On Nov. 18, 1999, the committee discussed a draft letter to Lord's environment minister, Kim Jardine.
A document labelled "Recreational Waters-Parlee Beach," part of the same package, contains an intriguing hand-written change.
"As a result of the variety of water uses, as well as a result of the constant pressure of people on swimming areas, these areas have increasingly become contaminated," the original says.
But the word "have" was scratched out and replaced with "may."
2000: Avoiding 'shock' of closure
In early 2000, the committee wrote to Jardine to thank her for taking "some direct action" to reduce discharges from one lobster processing plant in the area.
At the same time, government officials were finally developing a new water-testing protocol.
An early draft of a briefing note for the government said it was expected there would be days at Parlee Beach in the coming summer "where water quality will be considered unacceptable for recreational use."
The note says Moncton's Public Health Office was proposing a system for Parlee that would be community-based, relying on local residents to "become responsible for the program." One advantage, it said, was that "this approach does not rely so heavily on analytical data."

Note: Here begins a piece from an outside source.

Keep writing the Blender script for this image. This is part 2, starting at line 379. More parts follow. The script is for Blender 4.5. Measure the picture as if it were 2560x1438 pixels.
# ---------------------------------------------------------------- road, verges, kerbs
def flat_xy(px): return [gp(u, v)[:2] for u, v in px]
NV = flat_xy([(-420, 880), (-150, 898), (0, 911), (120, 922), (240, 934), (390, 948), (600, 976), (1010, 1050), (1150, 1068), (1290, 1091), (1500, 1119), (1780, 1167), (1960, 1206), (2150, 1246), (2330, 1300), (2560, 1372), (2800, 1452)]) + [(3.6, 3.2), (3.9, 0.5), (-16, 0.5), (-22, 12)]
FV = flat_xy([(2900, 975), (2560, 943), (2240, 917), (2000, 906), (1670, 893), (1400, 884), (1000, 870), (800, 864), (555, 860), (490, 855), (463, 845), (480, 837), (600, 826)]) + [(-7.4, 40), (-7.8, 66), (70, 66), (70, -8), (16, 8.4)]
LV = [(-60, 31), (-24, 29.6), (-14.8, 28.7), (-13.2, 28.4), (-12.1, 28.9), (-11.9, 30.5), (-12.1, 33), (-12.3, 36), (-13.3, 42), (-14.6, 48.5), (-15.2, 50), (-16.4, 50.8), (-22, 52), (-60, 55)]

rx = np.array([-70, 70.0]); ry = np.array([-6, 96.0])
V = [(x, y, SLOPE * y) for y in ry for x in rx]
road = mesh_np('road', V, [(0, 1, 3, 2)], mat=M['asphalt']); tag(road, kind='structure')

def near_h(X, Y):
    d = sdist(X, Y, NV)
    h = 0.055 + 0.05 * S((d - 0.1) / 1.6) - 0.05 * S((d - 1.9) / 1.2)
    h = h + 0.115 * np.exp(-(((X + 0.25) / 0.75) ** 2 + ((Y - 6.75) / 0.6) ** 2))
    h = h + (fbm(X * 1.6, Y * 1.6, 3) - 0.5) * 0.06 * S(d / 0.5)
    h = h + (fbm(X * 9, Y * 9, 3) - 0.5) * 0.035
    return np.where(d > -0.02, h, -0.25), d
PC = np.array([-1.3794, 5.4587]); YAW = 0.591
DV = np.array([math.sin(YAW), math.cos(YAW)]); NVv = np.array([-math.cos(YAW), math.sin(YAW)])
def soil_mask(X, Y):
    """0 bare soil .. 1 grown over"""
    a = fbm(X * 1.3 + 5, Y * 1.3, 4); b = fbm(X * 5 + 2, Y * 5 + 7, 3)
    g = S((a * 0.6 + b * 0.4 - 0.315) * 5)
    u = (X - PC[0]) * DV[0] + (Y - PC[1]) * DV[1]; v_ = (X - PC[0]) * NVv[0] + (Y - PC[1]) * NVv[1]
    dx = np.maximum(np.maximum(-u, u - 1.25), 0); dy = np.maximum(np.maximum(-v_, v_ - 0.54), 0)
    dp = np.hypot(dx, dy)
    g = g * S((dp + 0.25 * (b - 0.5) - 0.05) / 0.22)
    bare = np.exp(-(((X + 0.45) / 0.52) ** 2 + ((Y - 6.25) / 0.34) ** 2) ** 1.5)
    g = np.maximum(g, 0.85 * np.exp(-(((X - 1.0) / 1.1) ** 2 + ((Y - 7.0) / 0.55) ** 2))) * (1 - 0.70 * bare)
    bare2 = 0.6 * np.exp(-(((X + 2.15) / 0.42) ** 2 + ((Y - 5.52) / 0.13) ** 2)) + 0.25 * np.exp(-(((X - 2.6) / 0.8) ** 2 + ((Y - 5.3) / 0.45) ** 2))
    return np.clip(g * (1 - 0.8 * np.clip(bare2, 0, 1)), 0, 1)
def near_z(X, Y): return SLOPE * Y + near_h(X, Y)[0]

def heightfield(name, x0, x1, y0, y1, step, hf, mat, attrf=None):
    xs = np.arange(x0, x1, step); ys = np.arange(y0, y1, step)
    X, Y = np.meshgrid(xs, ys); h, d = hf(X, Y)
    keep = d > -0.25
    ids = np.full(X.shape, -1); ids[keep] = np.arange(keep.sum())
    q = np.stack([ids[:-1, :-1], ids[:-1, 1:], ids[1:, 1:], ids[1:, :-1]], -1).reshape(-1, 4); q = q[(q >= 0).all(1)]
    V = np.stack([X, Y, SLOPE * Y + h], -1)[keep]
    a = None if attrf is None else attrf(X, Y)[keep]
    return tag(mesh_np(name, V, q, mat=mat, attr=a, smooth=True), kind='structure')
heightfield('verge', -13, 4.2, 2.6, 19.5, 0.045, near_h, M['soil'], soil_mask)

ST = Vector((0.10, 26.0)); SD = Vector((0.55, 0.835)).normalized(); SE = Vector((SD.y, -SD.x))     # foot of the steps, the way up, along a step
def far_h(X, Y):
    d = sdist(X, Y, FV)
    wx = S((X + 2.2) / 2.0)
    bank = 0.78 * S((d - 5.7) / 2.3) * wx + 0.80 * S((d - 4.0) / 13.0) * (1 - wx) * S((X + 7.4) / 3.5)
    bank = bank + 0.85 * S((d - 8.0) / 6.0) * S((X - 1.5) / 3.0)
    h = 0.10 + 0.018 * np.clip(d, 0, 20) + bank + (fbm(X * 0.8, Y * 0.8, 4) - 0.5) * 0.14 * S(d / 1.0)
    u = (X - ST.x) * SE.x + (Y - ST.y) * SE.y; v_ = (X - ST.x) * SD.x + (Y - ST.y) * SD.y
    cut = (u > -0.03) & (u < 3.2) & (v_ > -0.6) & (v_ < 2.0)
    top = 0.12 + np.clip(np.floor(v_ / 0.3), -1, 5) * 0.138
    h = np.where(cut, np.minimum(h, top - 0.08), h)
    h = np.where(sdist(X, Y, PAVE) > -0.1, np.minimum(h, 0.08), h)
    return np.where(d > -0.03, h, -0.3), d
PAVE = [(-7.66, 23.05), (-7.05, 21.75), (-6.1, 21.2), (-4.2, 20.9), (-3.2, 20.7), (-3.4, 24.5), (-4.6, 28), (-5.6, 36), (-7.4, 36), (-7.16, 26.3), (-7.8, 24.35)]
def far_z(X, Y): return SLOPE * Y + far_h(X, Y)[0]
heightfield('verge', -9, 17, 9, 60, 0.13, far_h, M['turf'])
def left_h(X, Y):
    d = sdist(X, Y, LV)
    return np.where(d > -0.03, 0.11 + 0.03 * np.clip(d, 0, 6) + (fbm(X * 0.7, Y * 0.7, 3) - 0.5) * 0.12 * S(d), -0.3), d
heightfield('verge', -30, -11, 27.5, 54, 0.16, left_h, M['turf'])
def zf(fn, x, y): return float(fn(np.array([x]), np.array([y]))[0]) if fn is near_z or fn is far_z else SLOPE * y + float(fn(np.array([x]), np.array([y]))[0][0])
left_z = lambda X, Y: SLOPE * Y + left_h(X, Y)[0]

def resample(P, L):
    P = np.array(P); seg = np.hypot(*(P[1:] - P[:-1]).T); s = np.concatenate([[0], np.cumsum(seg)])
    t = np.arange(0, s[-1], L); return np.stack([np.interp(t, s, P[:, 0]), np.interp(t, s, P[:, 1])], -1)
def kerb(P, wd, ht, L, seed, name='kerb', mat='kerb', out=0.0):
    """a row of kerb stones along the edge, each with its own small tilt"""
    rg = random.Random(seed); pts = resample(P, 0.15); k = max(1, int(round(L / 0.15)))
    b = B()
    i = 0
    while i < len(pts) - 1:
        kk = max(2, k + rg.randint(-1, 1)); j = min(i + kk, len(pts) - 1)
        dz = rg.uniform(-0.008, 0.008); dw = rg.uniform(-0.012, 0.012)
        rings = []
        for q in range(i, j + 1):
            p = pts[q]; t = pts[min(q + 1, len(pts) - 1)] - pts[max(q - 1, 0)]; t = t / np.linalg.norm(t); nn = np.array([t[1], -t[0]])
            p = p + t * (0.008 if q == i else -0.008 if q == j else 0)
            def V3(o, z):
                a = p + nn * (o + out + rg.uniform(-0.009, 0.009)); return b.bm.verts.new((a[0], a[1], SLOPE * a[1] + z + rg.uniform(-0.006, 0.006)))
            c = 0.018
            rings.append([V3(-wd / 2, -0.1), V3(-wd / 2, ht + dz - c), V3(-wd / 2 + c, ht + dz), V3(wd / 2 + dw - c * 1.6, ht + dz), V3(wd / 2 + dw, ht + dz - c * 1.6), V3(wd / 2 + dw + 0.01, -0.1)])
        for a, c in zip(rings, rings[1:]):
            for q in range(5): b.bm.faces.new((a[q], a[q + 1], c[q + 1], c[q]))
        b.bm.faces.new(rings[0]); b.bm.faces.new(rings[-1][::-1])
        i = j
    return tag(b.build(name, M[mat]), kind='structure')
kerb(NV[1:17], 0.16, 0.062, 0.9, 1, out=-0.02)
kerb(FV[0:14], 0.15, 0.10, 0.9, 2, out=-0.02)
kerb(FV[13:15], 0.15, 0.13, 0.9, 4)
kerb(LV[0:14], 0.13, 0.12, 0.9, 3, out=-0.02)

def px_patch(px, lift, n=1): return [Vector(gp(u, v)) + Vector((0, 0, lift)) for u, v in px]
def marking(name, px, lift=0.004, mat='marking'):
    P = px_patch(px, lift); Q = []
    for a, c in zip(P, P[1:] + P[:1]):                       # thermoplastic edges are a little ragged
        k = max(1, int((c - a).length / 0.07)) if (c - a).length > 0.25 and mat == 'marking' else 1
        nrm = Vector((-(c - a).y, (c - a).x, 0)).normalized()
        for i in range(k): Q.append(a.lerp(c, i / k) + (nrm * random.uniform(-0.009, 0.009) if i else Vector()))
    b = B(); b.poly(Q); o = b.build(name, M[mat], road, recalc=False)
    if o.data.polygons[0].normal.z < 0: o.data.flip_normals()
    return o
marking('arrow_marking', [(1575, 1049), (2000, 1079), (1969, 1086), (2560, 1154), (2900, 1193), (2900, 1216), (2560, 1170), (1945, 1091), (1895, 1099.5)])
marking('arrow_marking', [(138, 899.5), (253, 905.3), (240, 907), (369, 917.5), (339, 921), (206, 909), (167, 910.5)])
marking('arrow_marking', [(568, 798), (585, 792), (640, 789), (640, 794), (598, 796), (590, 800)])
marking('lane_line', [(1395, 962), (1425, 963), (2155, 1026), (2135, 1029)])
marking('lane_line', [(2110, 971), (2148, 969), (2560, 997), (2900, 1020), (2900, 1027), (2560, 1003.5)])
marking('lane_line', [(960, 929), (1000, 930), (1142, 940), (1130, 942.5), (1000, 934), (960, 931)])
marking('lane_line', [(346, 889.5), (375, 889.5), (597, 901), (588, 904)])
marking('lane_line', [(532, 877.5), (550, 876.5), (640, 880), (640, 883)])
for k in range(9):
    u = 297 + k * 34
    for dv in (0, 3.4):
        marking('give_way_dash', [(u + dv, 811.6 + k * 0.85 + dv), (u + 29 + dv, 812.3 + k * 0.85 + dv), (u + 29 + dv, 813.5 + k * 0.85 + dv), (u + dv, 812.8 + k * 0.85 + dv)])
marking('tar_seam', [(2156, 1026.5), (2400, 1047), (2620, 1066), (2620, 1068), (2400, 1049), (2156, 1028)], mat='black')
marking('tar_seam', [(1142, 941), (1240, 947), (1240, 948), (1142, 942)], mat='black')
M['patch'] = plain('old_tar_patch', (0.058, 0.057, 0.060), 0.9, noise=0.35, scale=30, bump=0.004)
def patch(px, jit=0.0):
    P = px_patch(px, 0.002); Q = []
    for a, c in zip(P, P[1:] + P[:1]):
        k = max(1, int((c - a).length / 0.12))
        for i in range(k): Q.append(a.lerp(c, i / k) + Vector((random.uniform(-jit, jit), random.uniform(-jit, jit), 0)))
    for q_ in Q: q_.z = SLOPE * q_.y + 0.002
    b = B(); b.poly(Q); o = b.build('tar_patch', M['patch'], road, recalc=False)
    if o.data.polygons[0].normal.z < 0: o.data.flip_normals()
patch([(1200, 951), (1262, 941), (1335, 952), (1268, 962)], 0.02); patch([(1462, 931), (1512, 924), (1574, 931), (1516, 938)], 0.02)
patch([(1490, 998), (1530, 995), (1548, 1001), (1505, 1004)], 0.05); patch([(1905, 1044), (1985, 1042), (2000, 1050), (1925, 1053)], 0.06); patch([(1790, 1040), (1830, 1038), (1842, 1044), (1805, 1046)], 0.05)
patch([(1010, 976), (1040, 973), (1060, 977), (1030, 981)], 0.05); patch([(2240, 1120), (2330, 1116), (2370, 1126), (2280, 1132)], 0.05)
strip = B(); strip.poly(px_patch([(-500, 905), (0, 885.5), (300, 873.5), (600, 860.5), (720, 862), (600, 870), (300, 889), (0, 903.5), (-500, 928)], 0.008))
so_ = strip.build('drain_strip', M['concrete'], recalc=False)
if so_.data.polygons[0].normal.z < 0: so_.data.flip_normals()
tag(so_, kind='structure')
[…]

Another advantage was it would ensure the public was notified of poor water quality but would also "minimize the impact of negative publicity on the Beach and surrounding area."
"The advisory would be on-going and the public can get the information when they want it," the note says. A subsequent draft added: "and the shock of a beach 'closure' would be reduced."
Other beaches become 'pilots'
It's not clear which minister the briefing note was for, but the document reveals the involvement of the Department of Economic Development, Tourism and Culture, whose interest was promoting the beach.
After meeting with the Shediac Bay committee and talking to "local EDTC representative," the Moncton Public Health Office had "a willingness" to implement the program "at the local level," meaning Parlee Beach alone.
This appears to be a significant shift.
In subsequent months, other documents would refer to a testing program for recreational waters "throughout New Brunswick."
System failed in the end
An email from Paul LeBreton, the deputy minister of health, on Oct. 20, 2000, said that if a testing protocol and standard for advisors "could be developed … it would follow that all recreational areas should use the same system."
In another document, Parlee Beach and Mactaquac Park near Fredericton were identified as "pilots" for a provincewide sampling regime.
And minutes from an Oct. 26, 2000 meeting of a "recreational water executive committee" say that "it is anticipated that the [testing] program will be delivered in a consistent approach throughout the province."
But that never happened. Parlee Beach ended up with its own unique system — a system that did not adhere to Canadian standards after all, and that failed spectacularly in 2016.